PROBLEM TO SOLVE
Find the string "fade" and gather every line that holds it.

DATA SHOWN
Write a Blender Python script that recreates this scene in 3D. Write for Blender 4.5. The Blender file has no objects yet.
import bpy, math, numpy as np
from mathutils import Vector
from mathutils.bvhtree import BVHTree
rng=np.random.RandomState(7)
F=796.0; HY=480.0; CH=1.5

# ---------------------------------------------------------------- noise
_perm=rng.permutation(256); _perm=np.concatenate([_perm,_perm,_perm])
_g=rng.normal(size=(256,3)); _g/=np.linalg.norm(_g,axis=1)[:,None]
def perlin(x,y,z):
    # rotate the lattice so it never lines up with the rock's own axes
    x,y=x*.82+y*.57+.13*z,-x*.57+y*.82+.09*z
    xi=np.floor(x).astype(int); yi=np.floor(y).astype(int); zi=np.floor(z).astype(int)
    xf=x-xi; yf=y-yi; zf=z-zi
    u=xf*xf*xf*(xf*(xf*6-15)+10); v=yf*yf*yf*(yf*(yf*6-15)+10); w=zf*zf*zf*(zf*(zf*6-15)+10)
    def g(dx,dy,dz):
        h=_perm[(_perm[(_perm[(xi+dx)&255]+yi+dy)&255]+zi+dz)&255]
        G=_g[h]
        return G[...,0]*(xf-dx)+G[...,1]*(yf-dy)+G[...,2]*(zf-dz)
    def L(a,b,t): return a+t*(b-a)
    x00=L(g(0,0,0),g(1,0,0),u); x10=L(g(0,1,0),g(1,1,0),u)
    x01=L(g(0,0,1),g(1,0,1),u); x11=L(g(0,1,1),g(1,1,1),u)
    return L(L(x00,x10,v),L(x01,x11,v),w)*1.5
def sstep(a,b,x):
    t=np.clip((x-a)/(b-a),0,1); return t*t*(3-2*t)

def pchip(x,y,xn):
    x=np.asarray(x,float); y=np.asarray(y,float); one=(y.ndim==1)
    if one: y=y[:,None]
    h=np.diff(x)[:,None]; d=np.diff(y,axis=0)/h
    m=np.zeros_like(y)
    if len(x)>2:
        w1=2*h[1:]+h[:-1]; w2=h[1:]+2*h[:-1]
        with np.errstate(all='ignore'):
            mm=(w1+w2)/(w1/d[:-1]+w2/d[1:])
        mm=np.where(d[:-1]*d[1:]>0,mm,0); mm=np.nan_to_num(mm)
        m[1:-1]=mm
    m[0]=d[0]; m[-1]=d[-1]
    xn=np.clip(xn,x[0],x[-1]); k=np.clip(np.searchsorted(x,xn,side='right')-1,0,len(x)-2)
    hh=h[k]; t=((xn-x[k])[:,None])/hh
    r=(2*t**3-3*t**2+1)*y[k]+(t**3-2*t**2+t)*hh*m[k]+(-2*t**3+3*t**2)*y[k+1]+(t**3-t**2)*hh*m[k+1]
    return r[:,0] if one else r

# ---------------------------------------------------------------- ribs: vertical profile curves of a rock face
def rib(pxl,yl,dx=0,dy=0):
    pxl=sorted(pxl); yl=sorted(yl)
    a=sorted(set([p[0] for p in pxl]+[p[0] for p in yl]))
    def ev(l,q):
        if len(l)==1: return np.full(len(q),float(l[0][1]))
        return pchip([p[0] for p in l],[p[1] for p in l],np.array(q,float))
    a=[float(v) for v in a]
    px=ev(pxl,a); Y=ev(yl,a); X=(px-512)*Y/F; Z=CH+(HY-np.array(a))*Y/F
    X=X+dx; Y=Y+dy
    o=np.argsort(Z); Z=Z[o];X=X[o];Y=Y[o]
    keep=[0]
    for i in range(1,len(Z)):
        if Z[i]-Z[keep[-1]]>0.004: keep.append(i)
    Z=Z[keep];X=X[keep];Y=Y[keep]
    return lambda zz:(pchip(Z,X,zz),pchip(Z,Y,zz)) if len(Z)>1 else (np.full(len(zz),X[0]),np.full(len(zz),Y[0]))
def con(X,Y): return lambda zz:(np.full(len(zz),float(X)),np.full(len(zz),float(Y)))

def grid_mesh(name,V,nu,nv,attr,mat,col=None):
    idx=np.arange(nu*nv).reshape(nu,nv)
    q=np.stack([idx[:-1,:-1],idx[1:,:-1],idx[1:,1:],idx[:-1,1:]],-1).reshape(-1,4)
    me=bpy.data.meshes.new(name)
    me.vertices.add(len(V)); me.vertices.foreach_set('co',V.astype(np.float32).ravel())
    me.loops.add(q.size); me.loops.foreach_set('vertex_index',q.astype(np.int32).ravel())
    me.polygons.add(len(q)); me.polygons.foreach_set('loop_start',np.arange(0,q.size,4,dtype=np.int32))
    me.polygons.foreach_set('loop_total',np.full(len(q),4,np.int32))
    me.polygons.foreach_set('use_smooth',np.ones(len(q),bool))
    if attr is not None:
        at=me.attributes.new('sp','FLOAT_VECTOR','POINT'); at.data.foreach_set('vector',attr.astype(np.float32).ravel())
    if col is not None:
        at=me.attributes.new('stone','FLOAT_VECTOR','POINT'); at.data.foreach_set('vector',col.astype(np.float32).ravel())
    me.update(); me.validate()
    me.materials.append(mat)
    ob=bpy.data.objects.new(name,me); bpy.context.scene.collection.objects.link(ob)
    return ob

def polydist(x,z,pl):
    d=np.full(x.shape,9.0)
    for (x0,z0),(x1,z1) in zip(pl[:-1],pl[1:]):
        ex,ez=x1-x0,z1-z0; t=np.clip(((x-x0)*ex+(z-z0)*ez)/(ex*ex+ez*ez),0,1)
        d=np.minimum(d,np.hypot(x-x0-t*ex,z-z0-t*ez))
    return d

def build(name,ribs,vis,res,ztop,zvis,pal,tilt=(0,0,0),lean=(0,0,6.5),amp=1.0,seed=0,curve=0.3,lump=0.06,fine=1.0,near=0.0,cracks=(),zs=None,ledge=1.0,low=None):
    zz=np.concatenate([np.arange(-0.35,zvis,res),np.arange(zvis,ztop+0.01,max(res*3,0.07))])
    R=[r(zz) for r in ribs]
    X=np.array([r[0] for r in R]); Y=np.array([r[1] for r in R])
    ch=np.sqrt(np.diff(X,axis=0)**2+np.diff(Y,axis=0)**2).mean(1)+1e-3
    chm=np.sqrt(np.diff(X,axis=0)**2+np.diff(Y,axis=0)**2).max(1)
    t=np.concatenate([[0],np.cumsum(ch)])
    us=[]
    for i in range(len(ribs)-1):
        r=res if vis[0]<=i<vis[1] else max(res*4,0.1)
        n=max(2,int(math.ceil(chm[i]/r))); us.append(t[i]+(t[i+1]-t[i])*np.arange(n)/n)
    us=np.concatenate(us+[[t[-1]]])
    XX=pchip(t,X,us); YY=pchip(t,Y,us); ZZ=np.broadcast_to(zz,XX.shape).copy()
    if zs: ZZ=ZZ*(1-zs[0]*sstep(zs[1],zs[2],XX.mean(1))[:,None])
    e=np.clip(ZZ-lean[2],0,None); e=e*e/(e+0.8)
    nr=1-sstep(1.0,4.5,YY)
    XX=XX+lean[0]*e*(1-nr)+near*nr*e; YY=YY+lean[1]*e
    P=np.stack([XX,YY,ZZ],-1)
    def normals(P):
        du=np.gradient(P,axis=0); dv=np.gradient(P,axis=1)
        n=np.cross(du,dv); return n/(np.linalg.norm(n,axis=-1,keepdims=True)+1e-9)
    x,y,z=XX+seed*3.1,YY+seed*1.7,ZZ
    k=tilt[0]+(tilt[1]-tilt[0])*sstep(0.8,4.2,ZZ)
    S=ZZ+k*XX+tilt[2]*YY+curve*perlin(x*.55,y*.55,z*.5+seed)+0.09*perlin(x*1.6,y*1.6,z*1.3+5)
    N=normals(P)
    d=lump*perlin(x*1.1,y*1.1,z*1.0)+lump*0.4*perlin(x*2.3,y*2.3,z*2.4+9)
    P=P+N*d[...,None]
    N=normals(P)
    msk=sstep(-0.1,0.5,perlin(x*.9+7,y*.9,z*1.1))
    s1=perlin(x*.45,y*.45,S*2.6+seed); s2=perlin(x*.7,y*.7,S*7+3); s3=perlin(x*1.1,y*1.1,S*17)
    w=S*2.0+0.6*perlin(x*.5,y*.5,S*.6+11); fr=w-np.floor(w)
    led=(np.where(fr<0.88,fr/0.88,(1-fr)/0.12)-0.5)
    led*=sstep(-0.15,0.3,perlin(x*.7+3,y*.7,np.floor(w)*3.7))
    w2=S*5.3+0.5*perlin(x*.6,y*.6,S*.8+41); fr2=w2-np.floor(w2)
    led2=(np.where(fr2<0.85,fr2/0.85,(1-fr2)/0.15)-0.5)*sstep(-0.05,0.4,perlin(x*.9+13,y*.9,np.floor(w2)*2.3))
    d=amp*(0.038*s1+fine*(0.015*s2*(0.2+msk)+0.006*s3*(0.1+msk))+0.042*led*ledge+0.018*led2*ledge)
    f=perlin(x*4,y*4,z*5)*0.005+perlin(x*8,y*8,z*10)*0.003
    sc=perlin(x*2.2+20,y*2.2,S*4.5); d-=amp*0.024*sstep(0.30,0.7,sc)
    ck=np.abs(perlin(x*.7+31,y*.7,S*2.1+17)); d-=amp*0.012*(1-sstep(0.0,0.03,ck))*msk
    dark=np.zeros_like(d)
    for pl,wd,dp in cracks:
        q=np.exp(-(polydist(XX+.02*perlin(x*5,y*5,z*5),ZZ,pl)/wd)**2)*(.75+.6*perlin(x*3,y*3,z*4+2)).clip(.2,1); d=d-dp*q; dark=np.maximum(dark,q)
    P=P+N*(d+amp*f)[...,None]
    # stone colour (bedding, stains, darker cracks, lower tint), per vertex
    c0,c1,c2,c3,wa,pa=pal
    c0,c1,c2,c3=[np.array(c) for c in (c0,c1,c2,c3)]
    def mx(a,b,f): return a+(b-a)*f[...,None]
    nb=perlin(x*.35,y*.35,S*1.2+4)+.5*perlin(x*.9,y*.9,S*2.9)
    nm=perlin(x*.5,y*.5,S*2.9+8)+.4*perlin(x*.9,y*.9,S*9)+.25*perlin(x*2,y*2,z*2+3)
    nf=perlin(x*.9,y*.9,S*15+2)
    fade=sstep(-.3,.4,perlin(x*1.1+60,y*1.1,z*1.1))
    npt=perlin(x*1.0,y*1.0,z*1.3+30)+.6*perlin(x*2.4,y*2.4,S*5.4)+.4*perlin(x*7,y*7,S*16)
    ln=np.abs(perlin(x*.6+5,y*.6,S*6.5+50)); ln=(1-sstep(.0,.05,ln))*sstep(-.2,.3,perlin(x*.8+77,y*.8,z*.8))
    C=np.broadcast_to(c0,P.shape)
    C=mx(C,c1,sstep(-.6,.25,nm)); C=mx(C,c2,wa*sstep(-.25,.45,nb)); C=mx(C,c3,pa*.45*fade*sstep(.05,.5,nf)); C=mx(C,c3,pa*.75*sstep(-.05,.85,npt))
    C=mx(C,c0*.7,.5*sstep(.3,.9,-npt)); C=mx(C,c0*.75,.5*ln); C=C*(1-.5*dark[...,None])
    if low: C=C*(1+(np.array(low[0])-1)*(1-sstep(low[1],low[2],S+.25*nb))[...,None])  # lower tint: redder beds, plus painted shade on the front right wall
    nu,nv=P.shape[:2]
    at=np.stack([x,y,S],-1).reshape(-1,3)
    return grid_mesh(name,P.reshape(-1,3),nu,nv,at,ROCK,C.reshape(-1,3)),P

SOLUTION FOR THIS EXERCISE
    fade=sstep(-.3,.4,perlin(x*1.1+60,y*1.1,z*1.1))
    C=mx(C,c1,sstep(-.6,.25,nm)); C=mx(C,c2,wa*sstep(-.25,.45,nb)); C=mx(C,c3,pa*.45*fade*sstep(.05,.5,nf)); C=mx(C,c3,pa*.75*sstep(-.05,.85,npt))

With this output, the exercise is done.